NAVAL Strike: The SSGN
Since 04-28-03
Naval Submarine League Update 04-25-03
Merrick Carey: The Lexington Institute
The realm of ideas is an underrated one in Washington. Many observers are so focused on the "special interest" aspect of policy that they miss more transcendent factors like ideology or even simple ideas that help drive policy in our democracy. Right under our noses for the last 12 years, for instance, were Paul Wolfowitz and his twin strategies of preemption and democratization. He and a like-minded President found each other, and the rest of the world is still in shock, and awe.
A more prosaic but nonetheless important example is the Trident conversion program, or SSGN. In the mid-90s a handful of defense intellectuals hatched the idea of converting older ballistic missile submarines into SEAL platforms and cruise missile shooters. They found some allies in the Congress, OSD, and the submarine community, and now that program is taking shape.
The SSGN program is transformational. It provides stealth, access, and as the Al Qaeda attack on the USS Cole reminds us, lack of need for force protection for close in platforms. It takes a perfectly good Cold War platform and uses it for new missions. With the SSGN, deterrence is no longer a nuclear decision alone. We have a stealthy, nuclear-powered platform with up to 154 cruise missiles on board that will work as a campaign opener, like events around 20 March 2003.
Naturally the price has gone up as it has become a real program and the design has matured. The technical issues that were assumed in the late 1990s are now being worked out--like really putting seven Tomahawks in a ballistic missile tube--and they were trickier than expected. The latest price tag for the four boats being converted is $3.8 billion. They are fully funded in President Bush's budget. The USS Ohio is in the Puget Sound naval yard for refueling and conversion, and the USS Florida will head to Norfolk in August for conversion. Ohio will be in the water and ready to surge in 2007.
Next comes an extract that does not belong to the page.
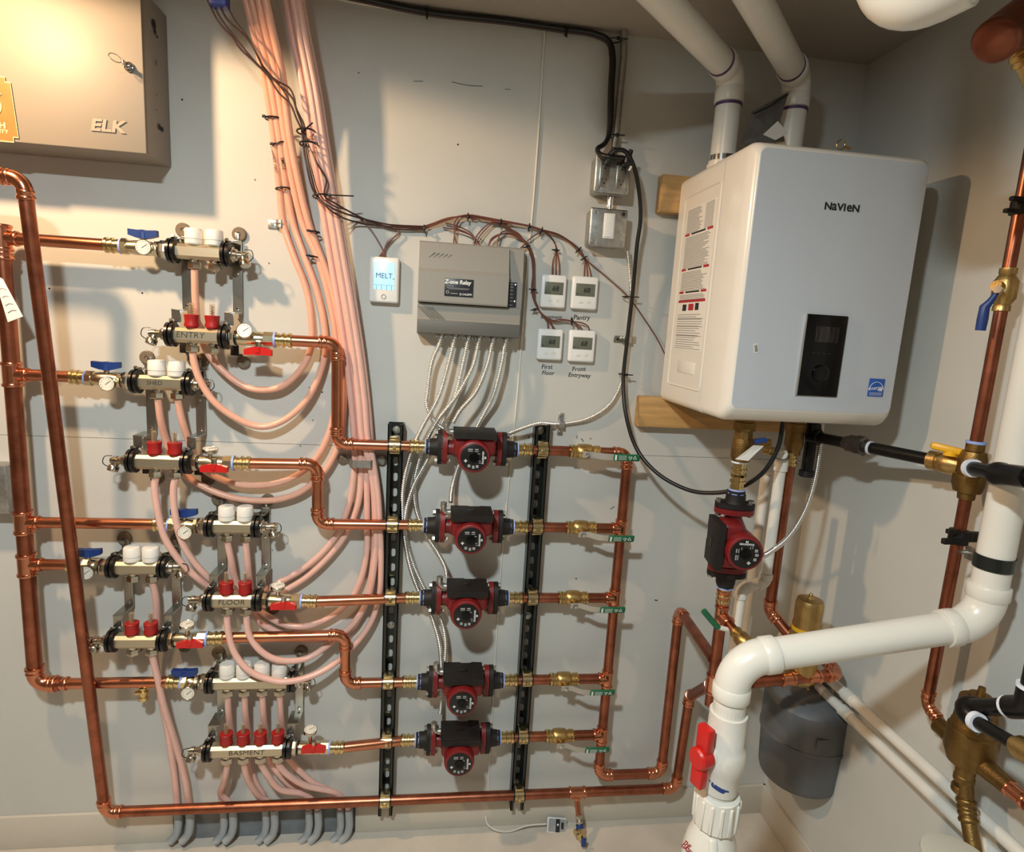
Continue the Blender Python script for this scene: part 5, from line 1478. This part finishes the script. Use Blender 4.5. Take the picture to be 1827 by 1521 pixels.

The SSGN has the potential to reshuffle the calculus for Navy TLAM missions. A rough rule of thumb is 1/3 of Navy Tomahawks are fired from subs, 2/3 from surface ships. Approximately 270 Tomahawks have been fired from subs since 20 March. That percentage may increase when the SSGNs are in the water. America could have done the same number of submarine-based Tomahawk shots in the second Iraq war with two SSGNs, thus freeing up more nimble SSNs for sensitive intel operations, or freeing up surface combatants for missile defense, anti-air, ASW and other more traditional battle group missions.
The submarine and her missile tubes have so much volume that Special Operations Command has enough equipment and people to run a campaign with multiple sorties for weeks off one boat. The Giant Shadow exercise conducted by the Florida this year in the Bahamas used a P-3 with an APY-6 radar acting as a Global Hawk, a Seahorse UUV, and a Scan Eagle UAV, all networked together with excellent situational awareness. SEALs from the boat were able to successfully find, confirm, and destroy a WMD site from a single platform. The success of Giant Shadow indicates why future Navy plans have SSGNs operating as their own strike group.
Paul Wolfowitz views American undersea dominance as an asymmetrical advantage in future wars. The SSGN program may prove his insights correct on yet another front.